Desperately Seeking Susan (1985) / Comedy-Romance

MPAA Rated: PG-13 for nudity, some violence, some drug content and language
Running time: 104

Cast: Rosanna Arquette, Madonna, Aidan Quinn, Mark Blum, Will Patton, Robert Joy, Laurie Metcalf, Anna Levine, Steven Wright, John Turturro
Cameo: Giancarlo Esposito, Ann Magnuson, Iris Chacon, Carol Leifer, Richard Portnow, Michael Badalucco, Richard Hell

Director: Susan Seidelman

Screenplay: Leora Barish
Review published March 6, 2010

Rosanna Arquette (Silverado, Pulp Fiction) stars as Roberta Glass, a dreamer New Jersey housewife who contents herself to reading about the mysterious lives of others through perusing the personals in the local paper.  One in particular has caught her eye, involving "Jim (Joy, Radio Days) and Susan (Madonna, Dick Tracy)," who use the ads in order to meet in public places.  Curious Roberta heads out to catch a glimpse of the two when they meet in New York City, and. through a mishap, ends up with amnesia, not to mention a case of mistaken identity that sees her playing the role of being Susan herself.  Trouble is, the artsy hipster Susan is being followed by a crazed thug (Patton, No Way Out) intent on recovering some heisted priceless Egyptian artifacts that end up given to Jim, earrings that have been seen in the real Susan's possession.  With the help of Jim's friend Dez (Quinn, Stakeout), who also mistakenly thinks Roberta is Susan, she must traverse this dangerous territory and find meaning to her own life, even if she has to live the life of another to do it.

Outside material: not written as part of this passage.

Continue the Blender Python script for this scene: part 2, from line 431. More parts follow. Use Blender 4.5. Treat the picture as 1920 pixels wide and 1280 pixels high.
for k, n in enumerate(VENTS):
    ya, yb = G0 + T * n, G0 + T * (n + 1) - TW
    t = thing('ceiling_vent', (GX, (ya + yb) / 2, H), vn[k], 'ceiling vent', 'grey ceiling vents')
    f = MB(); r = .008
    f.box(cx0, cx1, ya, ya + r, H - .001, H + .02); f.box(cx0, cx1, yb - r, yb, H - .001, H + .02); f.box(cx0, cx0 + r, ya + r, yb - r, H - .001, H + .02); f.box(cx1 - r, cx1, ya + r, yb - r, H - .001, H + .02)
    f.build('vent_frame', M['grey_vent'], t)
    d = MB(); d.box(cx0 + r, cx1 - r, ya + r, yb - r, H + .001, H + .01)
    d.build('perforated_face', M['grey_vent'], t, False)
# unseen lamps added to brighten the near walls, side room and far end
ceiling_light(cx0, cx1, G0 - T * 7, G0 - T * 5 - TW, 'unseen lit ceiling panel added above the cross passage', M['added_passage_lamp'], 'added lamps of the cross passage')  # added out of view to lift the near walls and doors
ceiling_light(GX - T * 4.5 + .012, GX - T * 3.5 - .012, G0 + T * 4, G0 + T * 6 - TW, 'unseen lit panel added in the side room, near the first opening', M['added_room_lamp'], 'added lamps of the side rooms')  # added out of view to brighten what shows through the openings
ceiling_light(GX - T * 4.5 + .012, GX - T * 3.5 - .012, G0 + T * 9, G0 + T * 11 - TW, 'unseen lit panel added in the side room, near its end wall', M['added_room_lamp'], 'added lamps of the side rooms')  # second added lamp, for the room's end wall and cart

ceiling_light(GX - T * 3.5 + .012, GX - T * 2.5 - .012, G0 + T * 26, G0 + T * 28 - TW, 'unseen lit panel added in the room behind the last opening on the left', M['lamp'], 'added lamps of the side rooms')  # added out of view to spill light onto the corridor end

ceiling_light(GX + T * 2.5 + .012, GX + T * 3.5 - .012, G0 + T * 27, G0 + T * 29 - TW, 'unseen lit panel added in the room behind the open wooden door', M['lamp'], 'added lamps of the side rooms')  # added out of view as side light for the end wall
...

A rather old-fashioned story gets the hip and trendy treatment in this delving into the style and fashion of the artistic side of Manhattan's SoHo scene.  Although this is a starring vehicle for Rosanna Arquette, who is delightfully cute in her own right, it is most memorable for the appearance of pop superstar Madonna, as she solidifies her image with her mix of leather, lace, and pseudo-brat attitude, while also delivering what is probably her most enduring film role.

Desperately Seeking Susan pushes forward a mild theme that dreamers can sometimes live out their dreams by donning the clothes and filling a role with strangers that they can't do when stuck in the rut of their ordinary lives.  Like many young girls would do by co-opting the "Madonna look," a Yuppie housewife becomes a sort of hot commodity, not through changing her personality, but by how she is perceived by those around her due to her fashion sense and her own belief that her life is a blank slate (of course, due to her amnesia).  In so doing, Roberta become an "every-girl" by which to identify with as she rubs shoulders with the rarely-seen (at least in mainstream movies) art and performer crowds that embrace originality and personal identity over the cookie-cutter conformism of the suburban American ideals she represents.

Desperately Seeking Susan isn't a film that would garner many critical accolades, as the story does meander due to director Susan Seidelman's (She-Devil, Gaudi Afternoon) fascination with showcasing the setting and people of the area (Manhattan's locale work upstages Arquette throughout) more than she is concerned with the main story at the heart of the film.  However, as a slice of pop sensibilities of the 1980s, it is an fun and interesting film just for its bells and whistles alone, with some nice performances by a solid cast of character actors.

More a cute curiosity than a witty, screwball romp, Desperately Seeking Susan will nevertheless hit home for fans of Madonna, SoHo kitsch, and all things that represent the decade in which it was made.